BR’s Rising Cities. Smart Future | Catalin Neagoe (RCS & RDS): “5G technology can enable the fast development of smart city and smart home projects”

Anca Alexe 27/11/2019 | 13:41

5G technology was designed specifically to be used in smart city and smart home projects, said Catalin Neagoe, Director of Fixed Telephony and Mobile Communications Division at DIGI | RCS & RDS, a company that was among the first to launch 5G operations in Romania and is involved in the data transmission/collection aspect of the new technology. 

“There are three big elements when it comes to 5G technology: data sources and collection methods, connectivity, and big data analysis, meaning the decisions taken using the collected data. As an operator, we are involved in the data collection/transmission part of the process.

5G can be seen as an enabler for the much faster development of applications and use cases for smart cities. The most important thing about the technology is that it can connect millions of sensors per square km wirelessly, meaning that it is perfect for smart city uses as it is a huge technological advancement compared to 4G. It has very low latency time in sending data from sensors to data centres, as it takes mere milliseconds – meaning that it can also be very useful for emergency services.”

According to the DIGI | RCS & RDS representative, 5G can be used in a large number of city services including water distribution, waste management, measuring pollution, parking solutions, lighting, etc.

“Smart cities and smart homes will become more economically viable through 5G, as the technology significantly facilitates their development.”

However, Neagoe pointed out that the authorisation process for every single 5G station or sensor is extremely difficult and time consuming in Romania, and this could be an impediment to the development of smart city services.

“The authorisation regime is the elephant in the room in this discussion – there has been a lot of talk of reform but at this moment operators see it as an obstacle to 5G development because a tiny station needs the same type of permit as a bridge over the Danube – it takes a year on average to obtain such permits.”

He also addressed another possible obstacle to 5G development, namely fears people may have about the unhealthy side effects of implementing the technology, such as electromagnetic radiation.
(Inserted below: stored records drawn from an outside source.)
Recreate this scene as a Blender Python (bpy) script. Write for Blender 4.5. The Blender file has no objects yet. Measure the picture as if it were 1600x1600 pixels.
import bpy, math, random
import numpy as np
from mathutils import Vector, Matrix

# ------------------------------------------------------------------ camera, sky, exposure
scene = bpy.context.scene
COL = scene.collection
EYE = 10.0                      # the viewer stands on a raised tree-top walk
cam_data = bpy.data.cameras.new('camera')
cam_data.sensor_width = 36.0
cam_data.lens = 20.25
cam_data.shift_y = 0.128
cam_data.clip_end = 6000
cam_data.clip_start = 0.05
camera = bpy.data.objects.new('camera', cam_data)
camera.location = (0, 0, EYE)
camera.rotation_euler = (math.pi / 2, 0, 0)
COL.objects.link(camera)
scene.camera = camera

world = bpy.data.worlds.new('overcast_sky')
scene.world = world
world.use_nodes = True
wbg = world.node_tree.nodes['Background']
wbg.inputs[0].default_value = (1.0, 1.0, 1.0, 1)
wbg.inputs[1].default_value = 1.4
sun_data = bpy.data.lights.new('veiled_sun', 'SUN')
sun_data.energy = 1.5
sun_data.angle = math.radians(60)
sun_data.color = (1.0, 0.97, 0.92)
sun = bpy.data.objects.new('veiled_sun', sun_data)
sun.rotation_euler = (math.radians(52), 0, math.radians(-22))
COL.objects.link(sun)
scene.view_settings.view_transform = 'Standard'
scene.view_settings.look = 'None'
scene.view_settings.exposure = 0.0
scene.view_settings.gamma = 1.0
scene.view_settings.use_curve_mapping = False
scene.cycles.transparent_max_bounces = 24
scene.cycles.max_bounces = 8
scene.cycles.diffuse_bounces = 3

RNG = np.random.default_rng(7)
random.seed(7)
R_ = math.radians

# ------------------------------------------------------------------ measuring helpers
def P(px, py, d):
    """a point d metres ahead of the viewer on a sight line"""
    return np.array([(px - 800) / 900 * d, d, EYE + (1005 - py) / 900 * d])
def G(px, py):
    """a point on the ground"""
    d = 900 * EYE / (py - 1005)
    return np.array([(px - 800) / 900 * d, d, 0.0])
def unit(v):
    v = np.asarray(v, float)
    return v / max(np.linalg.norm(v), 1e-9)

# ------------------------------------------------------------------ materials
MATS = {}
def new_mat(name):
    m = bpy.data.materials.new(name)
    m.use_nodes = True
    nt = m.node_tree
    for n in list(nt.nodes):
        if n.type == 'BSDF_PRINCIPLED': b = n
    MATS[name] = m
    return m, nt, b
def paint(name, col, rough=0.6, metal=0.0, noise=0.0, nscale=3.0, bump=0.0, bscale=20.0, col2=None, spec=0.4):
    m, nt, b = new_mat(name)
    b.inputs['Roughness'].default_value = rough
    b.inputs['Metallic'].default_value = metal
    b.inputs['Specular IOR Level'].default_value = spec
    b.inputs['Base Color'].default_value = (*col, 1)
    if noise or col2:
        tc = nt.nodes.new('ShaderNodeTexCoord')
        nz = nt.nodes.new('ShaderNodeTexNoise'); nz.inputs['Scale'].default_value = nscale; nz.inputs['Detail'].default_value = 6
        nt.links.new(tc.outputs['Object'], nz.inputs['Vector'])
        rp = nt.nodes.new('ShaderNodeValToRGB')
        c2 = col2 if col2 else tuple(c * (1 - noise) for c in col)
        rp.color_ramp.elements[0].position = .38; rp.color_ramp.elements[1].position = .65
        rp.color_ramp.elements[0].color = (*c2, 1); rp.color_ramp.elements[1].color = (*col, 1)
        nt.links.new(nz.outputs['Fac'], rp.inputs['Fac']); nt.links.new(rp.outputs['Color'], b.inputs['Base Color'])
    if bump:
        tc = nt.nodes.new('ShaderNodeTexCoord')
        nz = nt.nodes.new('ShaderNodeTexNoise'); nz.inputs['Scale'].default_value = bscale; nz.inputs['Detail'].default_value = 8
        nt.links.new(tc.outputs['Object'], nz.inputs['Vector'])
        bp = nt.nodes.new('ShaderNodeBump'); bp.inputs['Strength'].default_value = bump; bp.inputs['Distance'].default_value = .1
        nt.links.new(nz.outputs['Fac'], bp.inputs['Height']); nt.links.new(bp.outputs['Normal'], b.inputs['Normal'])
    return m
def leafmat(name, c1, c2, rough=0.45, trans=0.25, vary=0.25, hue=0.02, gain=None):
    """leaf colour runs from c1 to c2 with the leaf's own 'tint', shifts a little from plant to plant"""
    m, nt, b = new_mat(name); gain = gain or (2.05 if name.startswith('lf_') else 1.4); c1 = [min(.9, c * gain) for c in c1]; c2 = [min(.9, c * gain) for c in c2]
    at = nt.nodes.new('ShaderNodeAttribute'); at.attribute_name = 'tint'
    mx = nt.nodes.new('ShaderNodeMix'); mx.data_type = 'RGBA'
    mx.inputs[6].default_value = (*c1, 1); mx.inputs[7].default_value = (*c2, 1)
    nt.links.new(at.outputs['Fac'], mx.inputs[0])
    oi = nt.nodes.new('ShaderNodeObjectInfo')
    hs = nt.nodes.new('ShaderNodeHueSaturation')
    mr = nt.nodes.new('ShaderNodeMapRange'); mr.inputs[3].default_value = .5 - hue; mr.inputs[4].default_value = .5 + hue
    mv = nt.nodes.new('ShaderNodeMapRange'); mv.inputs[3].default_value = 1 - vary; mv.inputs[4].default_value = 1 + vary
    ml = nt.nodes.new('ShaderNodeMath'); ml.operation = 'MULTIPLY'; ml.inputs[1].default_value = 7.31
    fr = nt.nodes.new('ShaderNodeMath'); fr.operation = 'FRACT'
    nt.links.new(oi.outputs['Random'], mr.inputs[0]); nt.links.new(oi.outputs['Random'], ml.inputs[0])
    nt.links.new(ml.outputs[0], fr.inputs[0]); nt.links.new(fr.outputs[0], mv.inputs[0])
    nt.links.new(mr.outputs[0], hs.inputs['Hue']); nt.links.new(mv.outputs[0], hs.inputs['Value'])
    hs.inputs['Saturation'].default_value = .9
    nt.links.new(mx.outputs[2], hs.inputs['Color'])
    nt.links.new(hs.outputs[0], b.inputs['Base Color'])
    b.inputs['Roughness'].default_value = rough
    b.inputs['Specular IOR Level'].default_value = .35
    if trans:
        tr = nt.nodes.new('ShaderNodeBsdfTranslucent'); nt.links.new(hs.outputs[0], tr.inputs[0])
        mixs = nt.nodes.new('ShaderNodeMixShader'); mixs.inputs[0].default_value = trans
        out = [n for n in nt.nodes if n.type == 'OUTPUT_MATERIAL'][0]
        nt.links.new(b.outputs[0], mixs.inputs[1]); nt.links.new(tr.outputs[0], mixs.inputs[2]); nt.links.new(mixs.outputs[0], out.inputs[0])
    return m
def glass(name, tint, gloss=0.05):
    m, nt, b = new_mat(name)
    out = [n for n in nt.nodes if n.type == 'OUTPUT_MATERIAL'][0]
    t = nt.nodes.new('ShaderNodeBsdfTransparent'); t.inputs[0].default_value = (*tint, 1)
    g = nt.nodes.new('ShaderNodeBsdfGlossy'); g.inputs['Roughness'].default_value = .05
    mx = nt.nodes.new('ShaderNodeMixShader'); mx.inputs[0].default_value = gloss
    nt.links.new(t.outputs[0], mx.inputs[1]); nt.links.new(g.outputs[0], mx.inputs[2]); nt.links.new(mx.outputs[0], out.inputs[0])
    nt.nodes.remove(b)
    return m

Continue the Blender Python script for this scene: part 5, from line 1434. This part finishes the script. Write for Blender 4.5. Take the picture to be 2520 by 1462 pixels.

“The telecommunications sector is very highly regulated both in Romania as well as globally, both in terms of mobile devices and telecom networks – with electromagnetic emission standards, monitoring authorities (ANCOM in Romania’s case). I want to point out the fact that every new generation of telecommunication technology has been better in terms of its effects on people’s health, with lower and lower emissions. There is indeed a danger in these types of fears being spread, either through fake news on social media or by populist politicians who want to manipulate people.”